EXERCISE AIM. Each line below is to be written out in full, exactly as shown.

DATA LINES.
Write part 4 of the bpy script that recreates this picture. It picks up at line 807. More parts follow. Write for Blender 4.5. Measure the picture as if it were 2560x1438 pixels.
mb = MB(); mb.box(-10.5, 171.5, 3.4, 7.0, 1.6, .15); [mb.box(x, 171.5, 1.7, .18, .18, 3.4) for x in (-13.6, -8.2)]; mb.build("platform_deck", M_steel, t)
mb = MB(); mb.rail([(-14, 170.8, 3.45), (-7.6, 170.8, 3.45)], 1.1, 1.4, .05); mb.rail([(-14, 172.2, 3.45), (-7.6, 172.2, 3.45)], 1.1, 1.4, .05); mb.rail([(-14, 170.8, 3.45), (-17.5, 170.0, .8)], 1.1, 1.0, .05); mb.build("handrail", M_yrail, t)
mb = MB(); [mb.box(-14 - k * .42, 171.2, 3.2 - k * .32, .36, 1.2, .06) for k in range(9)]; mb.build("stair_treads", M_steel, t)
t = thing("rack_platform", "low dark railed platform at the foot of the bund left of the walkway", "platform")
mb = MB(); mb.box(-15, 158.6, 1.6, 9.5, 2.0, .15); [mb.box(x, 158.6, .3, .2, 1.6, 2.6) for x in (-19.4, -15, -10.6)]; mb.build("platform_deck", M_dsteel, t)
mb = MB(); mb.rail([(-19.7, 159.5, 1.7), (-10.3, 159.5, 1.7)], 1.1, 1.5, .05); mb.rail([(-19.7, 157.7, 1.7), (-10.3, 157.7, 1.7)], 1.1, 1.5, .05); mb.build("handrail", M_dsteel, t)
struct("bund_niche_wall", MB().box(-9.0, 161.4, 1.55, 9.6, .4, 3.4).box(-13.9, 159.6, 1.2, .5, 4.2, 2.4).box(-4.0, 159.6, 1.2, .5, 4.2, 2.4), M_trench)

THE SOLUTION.
Write part 4 of the bpy script that recreates this picture. It picks up at line 807. More parts follow. Write for Blender 4.5. Measure the picture as if it were 2560x1438 pixels.
mb = MB(); mb.box(-10.5, 171.5, 3.4, 7.0, 1.6, .15); [mb.box(x, 171.5, 1.7, .18, .18, 3.4) for x in (-13.6, -8.2)]; mb.build("platform_deck", M_steel, t)
mb = MB(); mb.rail([(-14, 170.8, 3.45), (-7.6, 170.8, 3.45)], 1.1, 1.4, .05); mb.rail([(-14, 172.2, 3.45), (-7.6, 172.2, 3.45)], 1.1, 1.4, .05); mb.rail([(-14, 170.8, 3.45), (-17.5, 170.0, .8)], 1.1, 1.0, .05); mb.build("handrail", M_yrail, t)
mb = MB(); [mb.box(-14 - k * .42, 171.2, 3.2 - k * .32, .36, 1.2, .06) for k in range(9)]; mb.build("stair_treads", M_steel, t)
t = thing("rack_platform", "low dark railed platform at the foot of the bund left of the walkway", "platform")
mb = MB(); mb.box(-15, 158.6, 1.6, 9.5, 2.0, .15); [mb.box(x, 158.6, .3, .2, 1.6, 2.6) for x in (-19.4, -15, -10.6)]; mb.build("platform_deck", M_dsteel, t)
mb = MB(); mb.rail([(-19.7, 159.5, 1.7), (-10.3, 159.5, 1.7)], 1.1, 1.5, .05); mb.rail([(-19.7, 157.7, 1.7), (-10.3, 157.7, 1.7)], 1.1, 1.5, .05); mb.build("handrail", M_dsteel, t)
struct("bund_niche_wall", MB().box(-9.0, 161.4, 1.55, 9.6, .4, 3.4).box(-13.9, 159.6, 1.2, .5, 4.2, 2.4).box(-4.0, 159.6, 1.2, .5, 4.2, 2.4), M_trench)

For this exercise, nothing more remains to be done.